# Exercise brief
Restate the data exactly as given and keep the pictures out.
-------- Given information --------
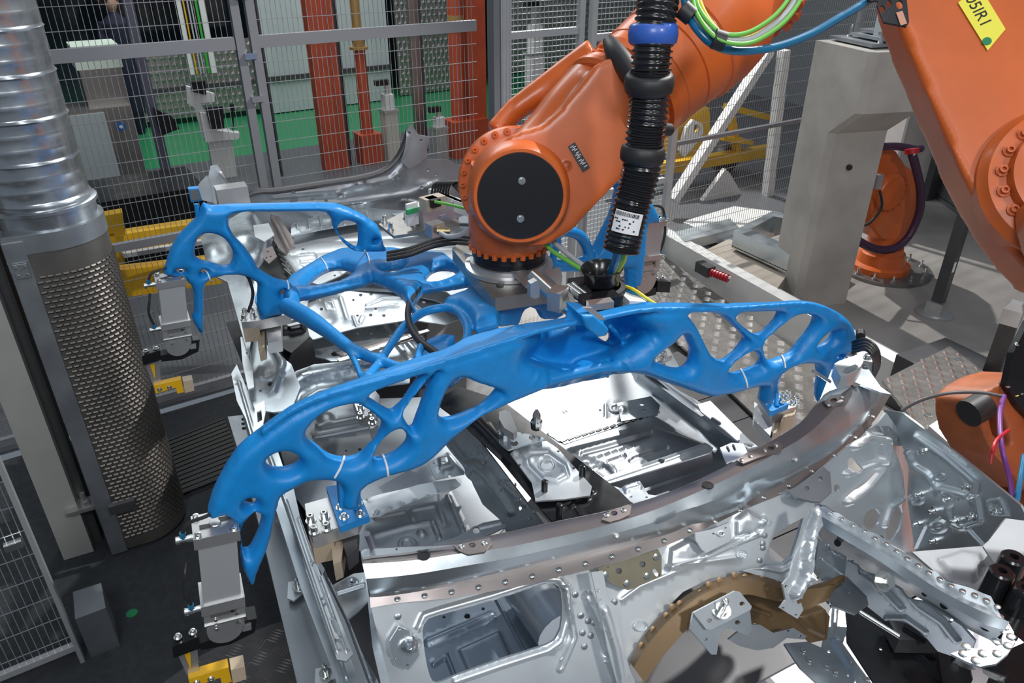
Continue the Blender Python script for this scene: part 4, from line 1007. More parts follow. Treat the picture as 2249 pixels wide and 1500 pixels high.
# ---- rear end
rw = yp(4.35)
P('rear_wall_panel', STEEL2, [(540, 425), (560, 412), (610, 418), (700, 405), (780, 392), (840, 376), (870, 350), (888, 318), (897, 280), (905, 275), (920, 296), (944, 300), (938, 330), (940, 350), (985, 350), (1012, 365), (1025, 395), (1028, 470), (880, 480), (860, 500), (700, 520), (600, 520), (560, 470)], rw, step=14,
  holes=[circ(641, 412, 5, 4), circ(643, 423, 5, 4), circ(779, 389, 5, 4), circ(780, 402, 5, 4), circ(716, 440, 4, 3), circ(872, 389, 4, 3), circ(908, 357, 6, 5), circ(926, 355, 4, 3), circ(940, 373, 4), circ(958, 383, 3), circ(745, 428, 5), circ(686, 438, 4), slot(820, 405, 828, 404, 4), circ(925, 410, 4), slot(640, 441, 650, 440, 4)],
  beads=[('l', [(600, 430), (740, 418), (860, 395), (900, 350)], 9, .02), ('l', [(600, 455), (760, 445), (900, 425), (960, 400)], 7, .018), ('o', 745, 428, 10, 4, .008), ('o', 872, 389, 9, 4, .008), ('d', 930, 405, 18, .02), ('l', [(885, 440), (930, 450), (990, 445)], 6, .015), ('p', [(760, 375), (800, 372), (800, 405), (765, 410)], 5, .012)])
mb = MB(); mb.tube(spline([rw(x, y)-V((0, .03, 0)) for x, y in [(530, 432), (560, 418), (610, 414), (700, 400), (780, 388), (835, 373), (866, 348), (884, 315), (893, 285)]], 5), [.012]+[.028]*30+[.03]*11, 10, flat=.6, caps=True) if False else mb.tube(spline([rw(x, y)-V((0, .03, 0)) for x, y in [(530, 432), (560, 418), (610, 414), (700, 400), (780, 388), (835, 373), (866, 348), (884, 315), (893, 285)]], 5), .024, 10, flat=.7)
mb.build('sill_seal_channel', DARKG, car)
P('pillar_stub', STEEL2, G([(975, 960), (1000, 910), (1050, 970), (1060, 985), (1145, 1000), (1120, 1060), (1130, 1140), (1080, 1190), (1000, 1240), (930, 1180), (960, 1080)]), yp(4.3), step=10, beads=[('l', [(893, 300), (885, 335), (870, 360)], 8, .02)], holes=[circ(925, 308, 4)])
P('corner_bracket', STEELW, [(455, 400), (462, 365), (478, 362), (500, 400), (525, 410), (540, 432), (536, 450), (470, 448)], yp(4.3), step=12, holes=[circ(503, 430, 4)], beads=[('l', [(485, 380), (505, 402), (530, 418)], 5, .015)])
P('pillar_flange', STEELW, [(440, 400), (455, 385), (470, 445), (445, 440), (430, 415)], yp(4.25), step=20)
MB().box(Z(510, 428, 1.62), (.16, .1, .1)).build('corner_block', ALU, car, 0)
# left rear outer panel with wheel-house
P('rear_wheel_house', STEEL, [(440, 520), (470, 500), (540, 460), (570, 480), (610, 540), (620, 600), (600, 640), (560, 700), (545, 780), (500, 620), (460, 600)], zp(1.32), step=12, beads=[('d', 465, 555, 28, .04), ('o', 540, 540, 28, 9, .02), ('l', [(560, 480), (585, 540), (560, 620)], 10, .03)])
P('c_pillar_inner', WARM, K([(-160, 170), (-90, 190), (0, 330), (30, 420), (-40, 480), (-100, 420), (-150, 300)]), zp(1.42), step=12, beads=[('l', [(600, 480), (630, 540), (640, 560)], 7, .02)])
P('side_bracket', WARM, [(578, 548), (598, 540), (608, 562), (590, 578), (576, 565)], zp(1.46), step=10, holes=[circ(588, 553, 2), circ(594, 563, 2), circ(585, 566, 2)])
P('white_pin_block', STEELW, [(556, 495), (590, 490), (602, 515), (580, 530), (560, 520)], zp(1.47), step=20)
P('black_lattice', BLACKM, [(600, 525), (640, 600), (610, 625), (560, 600), (590, 560)], zp(1.36), step=12)
mb = MB()
for i in range(6): mb.tube([Z(604+i*4, 536+i*11, 1.375), Z(622+i*4, 552+i*11, 1.375)], .006, 6)
mb.build('lattice_ribs', CHROME, car, kind='stuff')
# ---- luggage floor, bright, with long beads
tf = zp(1.30)
P('luggage_floor', STEELW, [(600, 528), (640, 512), (700, 500), (820, 478), (1000, 486), (1060, 500), (1060, 700), (980, 640), (880, 610), (760, 600), (700, 625), (650, 610)], tf, step=11,
  beads=[('l', [(625, 540), (690, 530), (780, 528), (900, 520), (1000, 522)], 3.5, -.010), ('l', [(640, 560), (720, 552), (1000, 548)], 3, -.008), ('l', [(655, 558), (690, 556), (693, 566), (662, 570)], 3, -.008), ('l', [(662, 575), (700, 572), (700, 580), (668, 584)], 3, -.008), ('l', [(665, 592), (720, 585)], 3, -.008), ('l', [(600, 527), (660, 612)], 4, .008), ('p', [(740, 590), (900, 580), (1000, 600), (900, 620), (760, 610)], 6, .012)],
  holes=[circ(642, 523, 4, 2), circ(665, 547, 4, 2), circ(735, 605, 3, 2)])
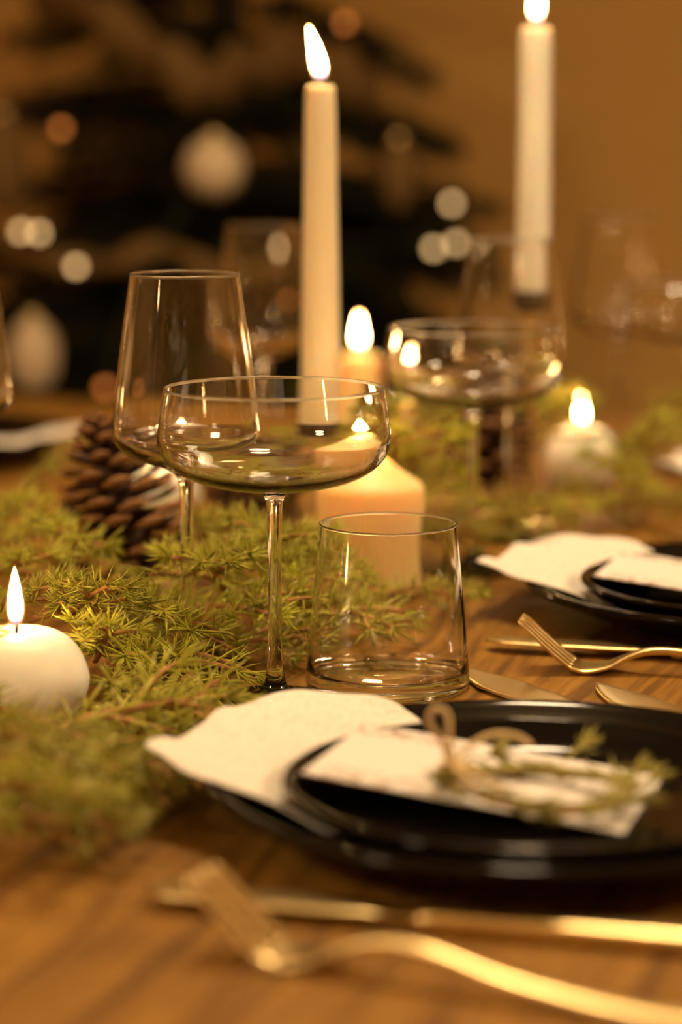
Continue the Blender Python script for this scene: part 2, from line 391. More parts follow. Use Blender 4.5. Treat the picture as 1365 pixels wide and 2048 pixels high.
--------
# Task result
Continue the Blender Python script for this scene: part 4, from line 1007. More parts follow. Treat the picture as 2249 pixels wide and 1500 pixels high.
# ---- rear end
rw = yp(4.35)
P('rear_wall_panel', STEEL2, [(540, 425), (560, 412), (610, 418), (700, 405), (780, 392), (840, 376), (870, 350), (888, 318), (897, 280), (905, 275), (920, 296), (944, 300), (938, 330), (940, 350), (985, 350), (1012, 365), (1025, 395), (1028, 470), (880, 480), (860, 500), (700, 520), (600, 520), (560, 470)], rw, step=14,
  holes=[circ(641, 412, 5, 4), circ(643, 423, 5, 4), circ(779, 389, 5, 4), circ(780, 402, 5, 4), circ(716, 440, 4, 3), circ(872, 389, 4, 3), circ(908, 357, 6, 5), circ(926, 355, 4, 3), circ(940, 373, 4), circ(958, 383, 3), circ(745, 428, 5), circ(686, 438, 4), slot(820, 405, 828, 404, 4), circ(925, 410, 4), slot(640, 441, 650, 440, 4)],
  beads=[('l', [(600, 430), (740, 418), (860, 395), (900, 350)], 9, .02), ('l', [(600, 455), (760, 445), (900, 425), (960, 400)], 7, .018), ('o', 745, 428, 10, 4, .008), ('o', 872, 389, 9, 4, .008), ('d', 930, 405, 18, .02), ('l', [(885, 440), (930, 450), (990, 445)], 6, .015), ('p', [(760, 375), (800, 372), (800, 405), (765, 410)], 5, .012)])
mb = MB(); mb.tube(spline([rw(x, y)-V((0, .03, 0)) for x, y in [(530, 432), (560, 418), (610, 414), (700, 400), (780, 388), (835, 373), (866, 348), (884, 315), (893, 285)]], 5), [.012]+[.028]*30+[.03]*11, 10, flat=.6, caps=True) if False else mb.tube(spline([rw(x, y)-V((0, .03, 0)) for x, y in [(530, 432), (560, 418), (610, 414), (700, 400), (780, 388), (835, 373), (866, 348), (884, 315), (893, 285)]], 5), .024, 10, flat=.7)
mb.build('sill_seal_channel', DARKG, car)
P('pillar_stub', STEEL2, G([(975, 960), (1000, 910), (1050, 970), (1060, 985), (1145, 1000), (1120, 1060), (1130, 1140), (1080, 1190), (1000, 1240), (930, 1180), (960, 1080)]), yp(4.3), step=10, beads=[('l', [(893, 300), (885, 335), (870, 360)], 8, .02)], holes=[circ(925, 308, 4)])
P('corner_bracket', STEELW, [(455, 400), (462, 365), (478, 362), (500, 400), (525, 410), (540, 432), (536, 450), (470, 448)], yp(4.3), step=12, holes=[circ(503, 430, 4)], beads=[('l', [(485, 380), (505, 402), (530, 418)], 5, .015)])
P('pillar_flange', STEELW, [(440, 400), (455, 385), (470, 445), (445, 440), (430, 415)], yp(4.25), step=20)
MB().box(Z(510, 428, 1.62), (.16, .1, .1)).build('corner_block', ALU, car, 0)
# left rear outer panel with wheel-house
P('rear_wheel_house', STEEL, [(440, 520), (470, 500), (540, 460), (570, 480), (610, 540), (620, 600), (600, 640), (560, 700), (545, 780), (500, 620), (460, 600)], zp(1.32), step=12, beads=[('d', 465, 555, 28, .04), ('o', 540, 540, 28, 9, .02), ('l', [(560, 480), (585, 540), (560, 620)], 10, .03)])
P('c_pillar_inner', WARM, K([(-160, 170), (-90, 190), (0, 330), (30, 420), (-40, 480), (-100, 420), (-150, 300)]), zp(1.42), step=12, beads=[('l', [(600, 480), (630, 540), (640, 560)], 7, .02)])
P('side_bracket', WARM, [(578, 548), (598, 540), (608, 562), (590, 578), (576, 565)], zp(1.46), step=10, holes=[circ(588, 553, 2), circ(594, 563, 2), circ(585, 566, 2)])
P('white_pin_block', STEELW, [(556, 495), (590, 490), (602, 515), (580, 530), (560, 520)], zp(1.47), step=20)
P('black_lattice', BLACKM, [(600, 525), (640, 600), (610, 625), (560, 600), (590, 560)], zp(1.36), step=12)
mb = MB()
for i in range(6): mb.tube([Z(604+i*4, 536+i*11, 1.375), Z(622+i*4, 552+i*11, 1.375)], .006, 6)
mb.build('lattice_ribs', CHROME, car, kind='stuff')
# ---- luggage floor, bright, with long beads
tf = zp(1.30)
P('luggage_floor', STEELW, [(600, 528), (640, 512), (700, 500), (820, 478), (1000, 486), (1060, 500), (1060, 700), (980, 640), (880, 610), (760, 600), (700, 625), (650, 610)], tf, step=11,
  beads=[('l', [(625, 540), (690, 530), (780, 528), (900, 520), (1000, 522)], 3.5, -.010), ('l', [(640, 560), (720, 552), (1000, 548)], 3, -.008), ('l', [(655, 558), (690, 556), (693, 566), (662, 570)], 3, -.008), ('l', [(662, 575), (700, 572), (700, 580), (668, 584)], 3, -.008), ('l', [(665, 592), (720, 585)], 3, -.008), ('l', [(600, 527), (660, 612)], 4, .008), ('p', [(740, 590), (900, 580), (1000, 600), (900, 620), (760, 610)], 6, .012)],
  holes=[circ(642, 523, 4, 2), circ(665, 547, 4, 2), circ(735, 605, 3, 2)])
Continue the Blender Python script for this scene: part 2, from line 391. More parts follow. Use Blender 4.5. Treat the picture as 1365 pixels wide and 2048 pixels high.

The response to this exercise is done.